The Alpharetta, Georgia, resident said she initially felt humbled when she learned about her ancestor buried in this old New England church. “It’s good to have a strong legacy, to know about your past, so you know what you want to do in the future,” she said.

Through the Slave Legacy History Coalition, the Lloyds are using their family’s history to help present a more complete picture of our nation’s history.

“Slavery is American history,” she said. “It’s not portrayed like that, and it needs to be highlighted. We need to know what really happened in this country. There are so many other Darby Vassalls who are not getting any type of recognition, so when you have the opportunity to do that, the least we can do is get involved.”

When Lloyd traveled to Cambridge last fall to participate in Piepenbrink’s film, she cried and bent to touch the dirt and rocks that surround Darby’s grave.

“I felt my spirit was full, and I could feel him while I was there,” Lloyd said.

Hammett, who also participated in the film, said that despite appearances, the cellar is indeed a sacred space. “To be together with the other people [in the film] and think about the story was powerful,” he said.

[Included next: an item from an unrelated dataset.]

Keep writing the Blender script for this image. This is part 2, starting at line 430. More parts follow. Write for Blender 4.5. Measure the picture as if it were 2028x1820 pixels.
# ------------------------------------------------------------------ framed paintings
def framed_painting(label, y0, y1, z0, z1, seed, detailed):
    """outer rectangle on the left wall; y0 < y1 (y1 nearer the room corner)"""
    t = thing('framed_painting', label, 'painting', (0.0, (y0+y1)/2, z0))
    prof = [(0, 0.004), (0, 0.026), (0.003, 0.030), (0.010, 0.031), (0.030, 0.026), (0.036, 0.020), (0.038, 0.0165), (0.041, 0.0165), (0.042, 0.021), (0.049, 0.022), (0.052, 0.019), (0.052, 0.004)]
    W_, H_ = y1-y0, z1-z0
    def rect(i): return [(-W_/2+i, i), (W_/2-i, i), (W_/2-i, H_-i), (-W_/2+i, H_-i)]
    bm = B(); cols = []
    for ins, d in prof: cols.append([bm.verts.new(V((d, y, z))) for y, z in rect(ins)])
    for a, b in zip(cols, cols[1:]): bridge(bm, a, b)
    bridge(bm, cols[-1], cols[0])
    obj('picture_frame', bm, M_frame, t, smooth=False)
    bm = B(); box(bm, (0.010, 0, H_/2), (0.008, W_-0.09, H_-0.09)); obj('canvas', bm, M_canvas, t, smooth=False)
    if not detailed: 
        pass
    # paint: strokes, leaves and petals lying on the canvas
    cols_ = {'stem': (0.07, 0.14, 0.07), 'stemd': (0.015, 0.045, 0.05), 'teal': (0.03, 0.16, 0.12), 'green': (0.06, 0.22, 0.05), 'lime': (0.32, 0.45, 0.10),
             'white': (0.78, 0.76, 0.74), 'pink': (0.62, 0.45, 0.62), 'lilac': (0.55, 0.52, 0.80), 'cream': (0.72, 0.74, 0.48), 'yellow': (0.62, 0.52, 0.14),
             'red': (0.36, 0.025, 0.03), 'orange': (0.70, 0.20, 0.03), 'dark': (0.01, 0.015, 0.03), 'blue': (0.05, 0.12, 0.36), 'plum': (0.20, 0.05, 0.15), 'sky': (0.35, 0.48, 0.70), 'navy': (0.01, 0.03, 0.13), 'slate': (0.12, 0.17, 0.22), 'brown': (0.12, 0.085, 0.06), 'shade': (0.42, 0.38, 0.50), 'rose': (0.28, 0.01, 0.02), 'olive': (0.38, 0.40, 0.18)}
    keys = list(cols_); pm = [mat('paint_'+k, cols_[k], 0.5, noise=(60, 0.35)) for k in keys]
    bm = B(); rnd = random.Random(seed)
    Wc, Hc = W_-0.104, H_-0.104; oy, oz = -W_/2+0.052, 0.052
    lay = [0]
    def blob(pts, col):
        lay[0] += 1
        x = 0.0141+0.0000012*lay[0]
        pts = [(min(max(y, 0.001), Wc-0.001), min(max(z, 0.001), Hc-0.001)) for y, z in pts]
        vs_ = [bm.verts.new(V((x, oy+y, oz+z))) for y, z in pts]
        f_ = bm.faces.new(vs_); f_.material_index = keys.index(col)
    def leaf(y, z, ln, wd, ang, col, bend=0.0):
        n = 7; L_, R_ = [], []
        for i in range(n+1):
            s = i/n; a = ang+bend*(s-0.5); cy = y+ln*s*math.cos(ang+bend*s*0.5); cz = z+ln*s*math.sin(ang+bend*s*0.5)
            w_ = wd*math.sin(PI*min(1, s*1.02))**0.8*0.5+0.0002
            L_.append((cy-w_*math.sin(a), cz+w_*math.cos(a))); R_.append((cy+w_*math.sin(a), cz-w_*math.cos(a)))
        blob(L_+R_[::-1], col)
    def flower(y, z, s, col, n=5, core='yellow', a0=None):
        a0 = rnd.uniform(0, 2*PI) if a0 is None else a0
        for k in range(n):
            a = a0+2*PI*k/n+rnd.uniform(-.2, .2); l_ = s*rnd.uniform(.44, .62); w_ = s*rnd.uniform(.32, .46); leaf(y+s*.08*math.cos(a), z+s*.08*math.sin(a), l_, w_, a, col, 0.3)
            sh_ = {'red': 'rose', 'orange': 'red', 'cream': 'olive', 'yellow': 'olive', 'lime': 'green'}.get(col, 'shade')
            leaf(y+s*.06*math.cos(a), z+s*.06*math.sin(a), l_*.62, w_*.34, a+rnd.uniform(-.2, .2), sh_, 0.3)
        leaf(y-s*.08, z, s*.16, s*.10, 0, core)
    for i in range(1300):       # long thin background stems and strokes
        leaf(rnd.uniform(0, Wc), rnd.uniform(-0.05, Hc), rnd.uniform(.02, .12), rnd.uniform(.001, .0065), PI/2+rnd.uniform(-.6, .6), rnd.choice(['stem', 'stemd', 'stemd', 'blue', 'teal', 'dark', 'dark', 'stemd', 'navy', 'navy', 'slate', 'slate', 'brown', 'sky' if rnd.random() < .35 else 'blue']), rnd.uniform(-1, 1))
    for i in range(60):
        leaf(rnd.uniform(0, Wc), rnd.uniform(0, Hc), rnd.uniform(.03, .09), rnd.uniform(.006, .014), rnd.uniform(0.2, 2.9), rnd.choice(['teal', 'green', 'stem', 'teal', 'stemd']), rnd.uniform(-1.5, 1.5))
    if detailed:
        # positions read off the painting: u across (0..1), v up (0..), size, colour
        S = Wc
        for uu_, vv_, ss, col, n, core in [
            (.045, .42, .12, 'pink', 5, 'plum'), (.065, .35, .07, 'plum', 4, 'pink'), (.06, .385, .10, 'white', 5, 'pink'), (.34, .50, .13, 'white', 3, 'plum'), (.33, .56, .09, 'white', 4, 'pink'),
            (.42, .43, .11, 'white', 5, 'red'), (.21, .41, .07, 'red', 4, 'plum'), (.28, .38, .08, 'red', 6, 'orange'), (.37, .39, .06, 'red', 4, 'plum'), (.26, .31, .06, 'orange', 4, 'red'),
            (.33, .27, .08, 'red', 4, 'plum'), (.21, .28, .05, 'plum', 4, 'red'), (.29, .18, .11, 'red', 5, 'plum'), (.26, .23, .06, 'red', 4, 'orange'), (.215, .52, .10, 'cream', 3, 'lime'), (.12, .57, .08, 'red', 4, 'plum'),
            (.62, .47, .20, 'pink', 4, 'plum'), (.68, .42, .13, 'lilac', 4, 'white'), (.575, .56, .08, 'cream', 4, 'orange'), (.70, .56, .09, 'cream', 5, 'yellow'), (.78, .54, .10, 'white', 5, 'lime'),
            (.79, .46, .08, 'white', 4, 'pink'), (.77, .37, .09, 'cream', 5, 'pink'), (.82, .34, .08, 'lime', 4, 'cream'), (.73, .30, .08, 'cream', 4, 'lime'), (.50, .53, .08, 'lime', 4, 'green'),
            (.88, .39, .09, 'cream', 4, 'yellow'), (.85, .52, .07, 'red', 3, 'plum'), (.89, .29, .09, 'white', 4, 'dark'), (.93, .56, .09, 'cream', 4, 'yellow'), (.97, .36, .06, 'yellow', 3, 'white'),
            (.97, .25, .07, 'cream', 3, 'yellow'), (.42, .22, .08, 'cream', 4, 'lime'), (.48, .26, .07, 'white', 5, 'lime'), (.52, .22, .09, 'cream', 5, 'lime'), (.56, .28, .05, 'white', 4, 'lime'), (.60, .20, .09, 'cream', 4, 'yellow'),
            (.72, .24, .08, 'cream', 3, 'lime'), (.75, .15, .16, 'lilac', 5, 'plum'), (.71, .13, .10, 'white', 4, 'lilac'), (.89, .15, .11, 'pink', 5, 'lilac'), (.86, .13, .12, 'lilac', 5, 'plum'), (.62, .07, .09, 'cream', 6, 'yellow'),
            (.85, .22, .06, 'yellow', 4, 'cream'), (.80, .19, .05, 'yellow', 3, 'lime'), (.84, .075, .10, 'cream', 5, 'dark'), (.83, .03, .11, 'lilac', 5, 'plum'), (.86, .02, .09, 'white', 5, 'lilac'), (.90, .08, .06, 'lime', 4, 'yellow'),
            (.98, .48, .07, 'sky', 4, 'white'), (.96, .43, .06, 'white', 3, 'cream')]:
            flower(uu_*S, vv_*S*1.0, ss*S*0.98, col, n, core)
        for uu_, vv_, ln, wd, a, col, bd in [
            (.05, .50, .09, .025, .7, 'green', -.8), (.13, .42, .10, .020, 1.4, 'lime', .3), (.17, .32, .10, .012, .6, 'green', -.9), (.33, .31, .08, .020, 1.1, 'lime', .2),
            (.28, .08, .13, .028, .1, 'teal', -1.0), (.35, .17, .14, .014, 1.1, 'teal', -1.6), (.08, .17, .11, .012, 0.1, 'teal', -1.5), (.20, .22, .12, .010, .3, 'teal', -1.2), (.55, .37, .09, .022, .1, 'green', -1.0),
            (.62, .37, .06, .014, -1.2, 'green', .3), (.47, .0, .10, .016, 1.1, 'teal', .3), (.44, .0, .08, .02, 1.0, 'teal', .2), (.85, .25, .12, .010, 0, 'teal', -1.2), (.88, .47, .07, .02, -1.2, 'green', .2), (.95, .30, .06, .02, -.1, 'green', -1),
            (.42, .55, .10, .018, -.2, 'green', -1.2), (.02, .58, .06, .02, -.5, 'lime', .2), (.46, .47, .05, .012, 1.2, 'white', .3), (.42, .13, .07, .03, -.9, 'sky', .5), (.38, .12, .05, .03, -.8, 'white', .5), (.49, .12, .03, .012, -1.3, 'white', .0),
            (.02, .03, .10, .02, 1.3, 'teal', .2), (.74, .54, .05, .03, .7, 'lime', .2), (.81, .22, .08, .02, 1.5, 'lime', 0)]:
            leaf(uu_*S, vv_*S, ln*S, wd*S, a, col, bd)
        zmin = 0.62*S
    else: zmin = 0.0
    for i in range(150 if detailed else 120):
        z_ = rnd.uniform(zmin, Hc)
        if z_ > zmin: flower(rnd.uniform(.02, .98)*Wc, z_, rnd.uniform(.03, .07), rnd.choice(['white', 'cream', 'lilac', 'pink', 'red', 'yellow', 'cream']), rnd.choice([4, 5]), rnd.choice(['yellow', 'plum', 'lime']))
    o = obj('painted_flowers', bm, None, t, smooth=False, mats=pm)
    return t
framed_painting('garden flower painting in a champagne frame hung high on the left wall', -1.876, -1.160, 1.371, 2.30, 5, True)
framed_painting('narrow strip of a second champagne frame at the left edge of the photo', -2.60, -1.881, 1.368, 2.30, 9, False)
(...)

Darby Vassall’s reasons for wanting to be buried in the same crypt as his and his family’s enslavers remains a mystery.

Lloyd believes his choice was a sign of Darby’s spirituality as well as a desire to be buried in a safe place. “He loved the Lord,” she said.

Hammett likes to think that for Darby, who grew up believing that Henry Vassall was “wicked” and “the devil,” it was a way to “stick it” to his oppressors.

Piepenbrink has no desire to answer that question. No one, she believes, can or should speak for Darby.

In the end, after all, the most important thing is that people are finally saying his name.